PROBLEM DESCRIPTION = A faithful transcription of all the data is required.

----------------

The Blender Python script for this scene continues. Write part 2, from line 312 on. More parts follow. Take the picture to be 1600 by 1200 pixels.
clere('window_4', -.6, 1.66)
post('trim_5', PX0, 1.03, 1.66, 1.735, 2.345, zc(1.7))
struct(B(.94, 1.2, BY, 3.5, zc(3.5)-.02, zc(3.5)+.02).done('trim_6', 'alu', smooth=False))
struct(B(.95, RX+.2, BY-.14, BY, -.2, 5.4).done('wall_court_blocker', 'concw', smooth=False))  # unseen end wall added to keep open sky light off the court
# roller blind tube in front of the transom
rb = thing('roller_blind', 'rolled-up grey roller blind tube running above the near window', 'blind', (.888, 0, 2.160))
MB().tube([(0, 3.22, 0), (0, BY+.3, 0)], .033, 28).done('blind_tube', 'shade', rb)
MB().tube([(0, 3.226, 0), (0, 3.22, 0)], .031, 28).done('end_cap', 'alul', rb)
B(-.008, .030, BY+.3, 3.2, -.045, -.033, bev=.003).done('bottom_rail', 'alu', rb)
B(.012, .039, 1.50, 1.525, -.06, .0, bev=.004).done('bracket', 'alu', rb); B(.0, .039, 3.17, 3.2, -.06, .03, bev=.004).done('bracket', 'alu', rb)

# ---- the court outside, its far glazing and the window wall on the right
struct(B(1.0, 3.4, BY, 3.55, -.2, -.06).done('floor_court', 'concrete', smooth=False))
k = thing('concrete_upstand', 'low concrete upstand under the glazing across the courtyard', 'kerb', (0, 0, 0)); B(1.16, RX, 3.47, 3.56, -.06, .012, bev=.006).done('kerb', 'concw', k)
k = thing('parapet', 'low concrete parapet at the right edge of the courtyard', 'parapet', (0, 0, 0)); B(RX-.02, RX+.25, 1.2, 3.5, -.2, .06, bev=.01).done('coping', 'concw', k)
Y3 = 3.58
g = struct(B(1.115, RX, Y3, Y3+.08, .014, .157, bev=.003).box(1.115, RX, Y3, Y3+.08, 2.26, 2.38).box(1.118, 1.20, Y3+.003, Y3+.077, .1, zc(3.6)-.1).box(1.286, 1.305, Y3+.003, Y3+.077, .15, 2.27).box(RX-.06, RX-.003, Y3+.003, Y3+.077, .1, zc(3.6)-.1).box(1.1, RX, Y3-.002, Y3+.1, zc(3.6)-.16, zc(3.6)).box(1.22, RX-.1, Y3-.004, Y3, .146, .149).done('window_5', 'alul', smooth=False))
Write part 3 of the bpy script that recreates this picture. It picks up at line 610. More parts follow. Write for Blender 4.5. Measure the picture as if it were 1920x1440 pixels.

----------------

EXERCISE SOLUTION =
The Blender Python script for this scene continues. Write part 2, from line 312 on. More parts follow. Take the picture to be 1600 by 1200 pixels.
clere('window_4', -.6, 1.66)
post('trim_5', PX0, 1.03, 1.66, 1.735, 2.345, zc(1.7))
struct(B(.94, 1.2, BY, 3.5, zc(3.5)-.02, zc(3.5)+.02).done('trim_6', 'alu', smooth=False))
struct(B(.95, RX+.2, BY-.14, BY, -.2, 5.4).done('wall_court_blocker', 'concw', smooth=False))  # unseen end wall added to keep open sky light off the court
# roller blind tube in front of the transom
rb = thing('roller_blind', 'rolled-up grey roller blind tube running above the near window', 'blind', (.888, 0, 2.160))
MB().tube([(0, 3.22, 0), (0, BY+.3, 0)], .033, 28).done('blind_tube', 'shade', rb)
MB().tube([(0, 3.226, 0), (0, 3.22, 0)], .031, 28).done('end_cap', 'alul', rb)
B(-.008, .030, BY+.3, 3.2, -.045, -.033, bev=.003).done('bottom_rail', 'alu', rb)
B(.012, .039, 1.50, 1.525, -.06, .0, bev=.004).done('bracket', 'alu', rb); B(.0, .039, 3.17, 3.2, -.06, .03, bev=.004).done('bracket', 'alu', rb)

# ---- the court outside, its far glazing and the window wall on the right
struct(B(1.0, 3.4, BY, 3.55, -.2, -.06).done('floor_court', 'concrete', smooth=False))
k = thing('concrete_upstand', 'low concrete upstand under the glazing across the courtyard', 'kerb', (0, 0, 0)); B(1.16, RX, 3.47, 3.56, -.06, .012, bev=.006).done('kerb', 'concw', k)
k = thing('parapet', 'low concrete parapet at the right edge of the courtyard', 'parapet', (0, 0, 0)); B(RX-.02, RX+.25, 1.2, 3.5, -.2, .06, bev=.01).done('coping', 'concw', k)
Y3 = 3.58
g = struct(B(1.115, RX, Y3, Y3+.08, .014, .157, bev=.003).box(1.115, RX, Y3, Y3+.08, 2.26, 2.38).box(1.118, 1.20, Y3+.003, Y3+.077, .1, zc(3.6)-.1).box(1.286, 1.305, Y3+.003, Y3+.077, .15, 2.27).box(RX-.06, RX-.003, Y3+.003, Y3+.077, .1, zc(3.6)-.1).box(1.1, RX, Y3-.002, Y3+.1, zc(3.6)-.16, zc(3.6)).box(1.22, RX-.1, Y3-.004, Y3, .146, .149).done('window_5', 'alul', smooth=False))
Write part 3 of the bpy script that recreates this picture. It picks up at line 610. More parts follow. Write for Blender 4.5. Measure the picture as if it were 1920x1440 pixels.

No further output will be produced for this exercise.